Overview

This is an exhibit about your body. It’s about your eyes, ears, nostrils, skin, and tongue. It’s also about that strange, seductive sixth sense, your imagination. How does the news touch your imagination to make your body feel?

Today, “sensational” means an exaggerated, titillating representation of sex or crime. In the 1800s, though, “sensational” simply meant creating a strong impact on the senses. When we recover this historical definition, many newspapers begin to seem sensational.

Newspapers, after all, represent events in words and images. When these words and images become “sensational,” they impact your senses to create a feeling of immediacy. Events are happening now! They are real! They are urgent!

Ad from Harpers Weekly (1886) to cure “Humiliating Eruptions”

This ad for Skyrizi (2024) bears an eerie resemblance to the 1886 silhouette at left.

This feeling of immediacy makes us forget that the news is an artistic object, crafted by literary and visual choices. This is why it is helpful to look at old newspapers: the events feel distant, so the medium comes into focus. By studying the origins of the news, we can see anew how reporting functions today.

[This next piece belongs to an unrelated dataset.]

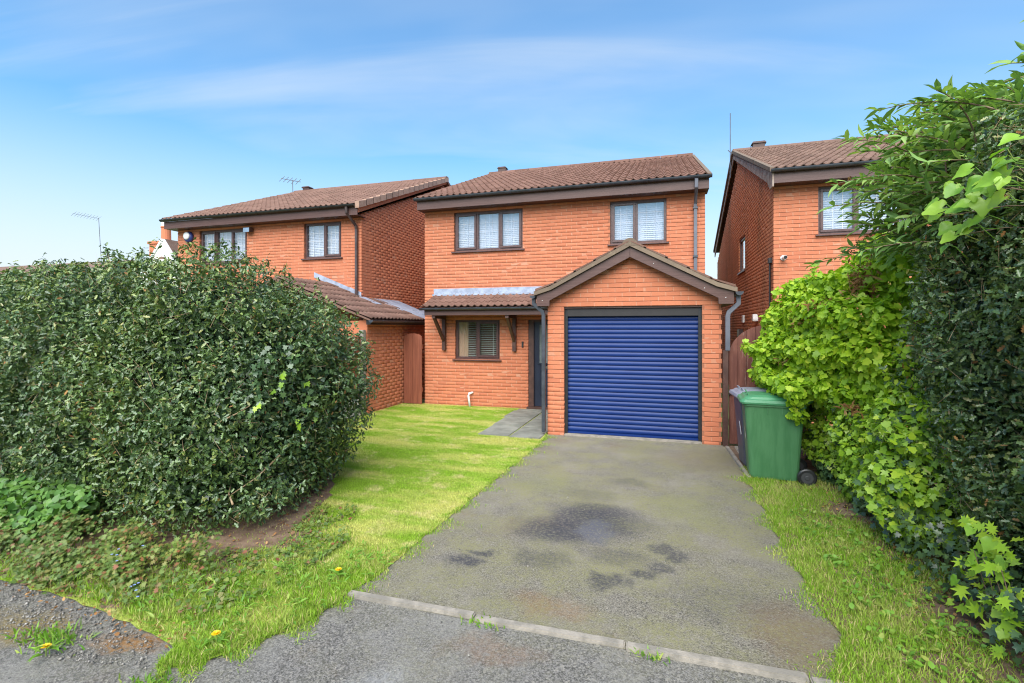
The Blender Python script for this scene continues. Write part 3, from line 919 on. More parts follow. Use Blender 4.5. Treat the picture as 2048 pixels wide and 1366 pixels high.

Don’t read these documents for their information. Read them for their design. Suspend your belief: focus on the artifices that construct the sensation of reality. How did these old newspapers stimulate their readers’ sense organs? What visual and verbal strategies did they use to grab attention?

Sensationalism is designed to shake you, startle you, and fill you with feeling. These sensational documents ask a fundamental question, the same question that the news asks today: what does it mean to be a body in relation with the world?

This exhibition includes historical images of and references to sexual assault, lynching, and other acts of violence.